A semi-review of an odd book

The book: iCon: Steve Jobs, the greatest second act in the history of business. By Jeffrey S. Young and William L. Simon, published 2005.

I figured the first word in the title was a play on icon, not some “con” indication, given that Jeffrey S. Young is a founding editor of Macworld and wrote the “classic hagiobiography” Steve Jobs: The Journey is the Reward. At worst, you figure the book will try to make Jobs’ fairly consistent behavior toward colleagues, friends and competitors (from the time he screwed Wozniak out of several hundred dollars by flat-out lying to him and his initial refusal to admit he’d fathered a daughter forward) some set of minor flaws wholly outweighed by his magnificence–after all, even the jacket copy calls Jobs in the early Apple era “avatar of the computer revolution” and calls him “the most influential figure of the age–a master of three industries: movies, music, and computers” and “the Digital King.”

What I got in the book is more interesting than what I expected–and it really appears to be two different books.

The first book, which takes up the first 230 pages and runs through Jobs’ triumphs at Pixar, is excellent: Well written, well edited, reasonably well balanced given the writers, mostly covering territory I’d already seen covered elsewhere but with a fair amount of panache. Yes, there’s too much discussion of Disney’s internal problems for a book that’s supposedly about Jobs, but that’s OK.

Then there’s Part Three, Defining the Future, the last 90-odd pages. It’s a flat-out mess: Badly written, with constantly shifting tenses, repetition and more; apparently unedited; veering into pure Jobs worship before too long. (Note that the book came out after the iPod and before the iPhone.) The writers seem to predict that the Mac Mini would restore Apple’s rightful dominance in the computer marketplace, that Pages would destroy Microsoft Word, and that “Steve Jobs is going to best Bill Gates”–that’s a direct quote, and it’s the full sentence. Oh, and that the flaws of “our heroes” aren’t important: “it’s not the flaws we need to remember but the achievements.”

Why such a disconnect between the polish of the first 240 pages and the fanboy draft mode of the last 91? I’m not sure. A few chapters deal with events within a year of the book’s publication, and may simply have been rushed to completion. Otherwise, I just don’t know. I do know this: I really felt as though I was reading a different book by different authors–and I was disappointed. Not because they wind up with a fatuous “Steve Conquers All” finale, but because the book falls apart in the final chapters.

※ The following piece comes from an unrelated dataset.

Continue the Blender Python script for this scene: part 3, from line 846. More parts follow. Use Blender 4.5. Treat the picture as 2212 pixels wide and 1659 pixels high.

Just for fun, I looked at reviews of the book available via Worldcat and on Amazon. I should not have been surprised: Most reviews seem to be by people for whom Steve Jobs Can Do No Wrong, and savage the writers for including the details of his earlier years, some of them even seeming to suggest that these are vicious lies by monstrous writers out to slander The Jobs.


Updated 3:50 p.m. 11/27: “Page” corrected to “Pages” in antepenultimate paragraph (how often do you get to use that word?). Thanks to Dorothea S. for pointing out the typo.